Brownstein also dismissed Trump’s low-migration economic gains for blue-collar workers as merely “cultural and racial messages,” before quoting a Biden official’s race-focused strategy for the 2024 election:

What’s already clear now is how much Biden has bet, both economically and politically, on bolstering the economic circumstances of workers without advanced education by investing literally trillions of federal dollars in forging an economy that again builds more things in America. “I don’t know whether the angry white people in Ohio, Michigan, and Wisconsin are less angry if we get them 120,000 more manufacturing jobs,” a senior White House official told me, speaking anonymously in order to be candid. “But we are going to run that experiment.”

The federal government has long operated an economic policy of Extraction Migration. This colonialism-like policy extracts vast amounts of human resources from needy countries and uses the imported workers, renters, and consumers to grow Wall Street and the economy.

The migrant inflow has successfully forced down Americans’ wages and also boosted rents and housing prices. The inflow has also pushed many native-born Americans out of careers in a wide variety of business sectors and contributed to the rising death rate of poor Americans.

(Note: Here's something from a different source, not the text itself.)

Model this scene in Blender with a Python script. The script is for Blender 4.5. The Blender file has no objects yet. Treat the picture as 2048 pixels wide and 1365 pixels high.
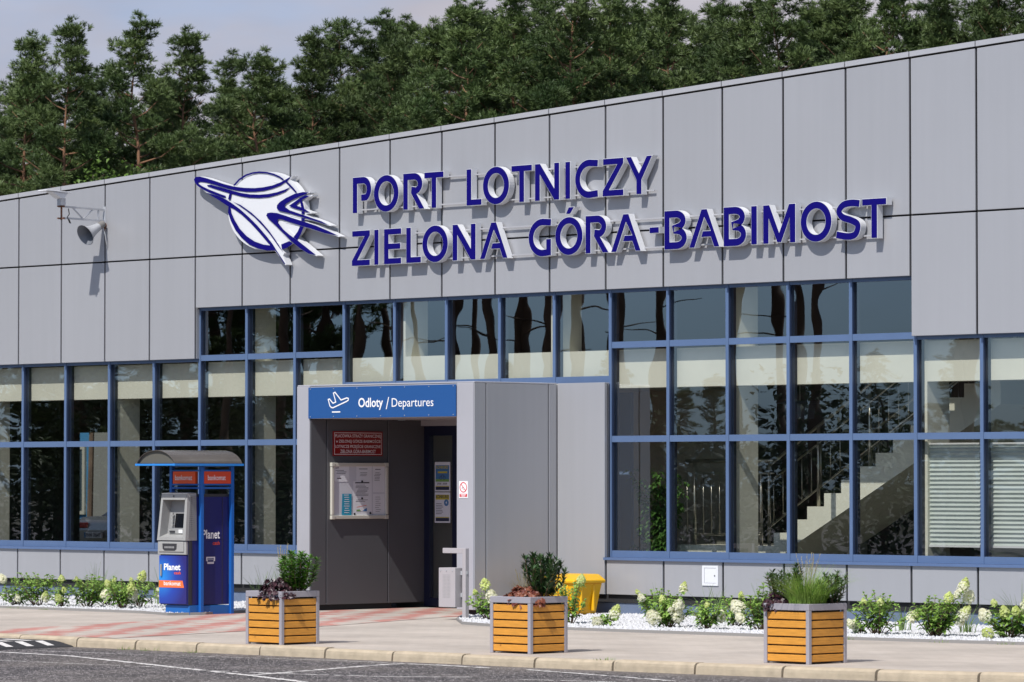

The population inflow also reduces the political clout of native-born Americans, because it allows elites to divorce themselves from the needs and interests of ordinary Americans.

A 54 percent majority of Americans say Biden is allowing a southern border invasion, according to an August 2022 poll commissioned by the left-of-center National Public Radio (NPR). The 54 percent “Invasion” majority included 76 percent of Republicans, 46 percent of independents, and even 40 percent of Democrats.